The agencies also have good relationships with Schunker. “He values design. He gives you the authority to challenge him,” explains Turner. “At the same time, he nurtures you as an agency not just a service.” Curtis agrees. “Pio believes wholeheartedly in the power of creativity,” he says. “He’s passionate about it.”

So, given all this praise, what has been the most difficult aspect of working on Coke? All the major players found the client approval process painfully lengthy. Turner thought his worst fears were being realised when, after eighteen months, none of his work had made it to market. Just as he was wondering whether to quit the account, a Turner Duckworth designed aluminium bottle launched. “It created a real buzz in the market,” he says, “and people started blogging about it. That was a turning point for us and the people at Coke.”

The risk for everyone involved in the approval process was that the new creative platform would fail – hence they required more time to sign off work. “I imagine we weren’t the first to recommend simplifying Coke’s message,” explains Curtis, “and we were quite aware it would be a difficult task to make it stick.”

So why did it work this time? “We had brilliant agency partners,” states Schunker. “We had the Creative Excellence team championing design, and senior management supporting everything.”

Interestingly, after ‘The Coke Side of Life’ campaign and the first new packaging were launched, the approval process became faster. This was because the work was cumulative, building on an established and, clearly successful, platform.

If Schunker were to do it all again, he would run the whole project faster – in theory. “Yet I know that’s not possible,” he states. “You just can’t with a big corporation. In retrospect, I realise I had to earn people’s trust to get them to accept our proposals. I was asking them to sign up to multi-million dollar changes that would have an impact for ­years. Who was I to do that?”

Arguably, one of the Creative Excellence team’s greatest achievements has been internally. “We’ve helped people understand that, unlike a brand such as Apple, we’re not changing the product,” Schunker explains. “It’s the communication that must alter and stay on its proverbial toes so that we continually refresh the brand and consumers continually reassess it.”

But has Coke’s creative renaissance had an impact on the bottom line? “It’s difficult to claim a cause and effect relationship between communications and turnover,” says Schunker, “when there are so many other factors at play such as distribution, price and promotions.”

Nevertheless, in July 2009, the Financial Times reported The Coca-Cola Company’s chief executive officer Muhtar Kent, as being encouraged by the company’s performance in North America. A representative for Coca-Cola has also said that when business goes well for Coke there is a halo effect on the whole Coca-Cola portfolio of products including Diet Coke, Coca-Cola Light and Coca-Cola Zero.

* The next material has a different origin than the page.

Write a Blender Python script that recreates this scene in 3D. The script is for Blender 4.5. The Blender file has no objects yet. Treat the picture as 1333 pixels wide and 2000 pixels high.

Changing the direction of a big brand, enthusing consumers and increasing sales are all enormously difficult. Can it really be achieved through a new communications platform and resulting creative work? Ex-Wall Street analyst Emanuel Goldman, now a beverage-industry consultant believes clever advertising and more marketing dollars can halt a decline in sales, even as consumers are trying to cut back on sugary drinks. “You get ads in front of people over and over again and it sticks,” notes Goldman. “They start wanting a Coke.”

Schunker is tight lipped about the details of Coke’s future creative direction but he does promise, “pleasant surprises and some pretty good stuff.” If the scale of the change thus far is anything to go by, it should be worth watching.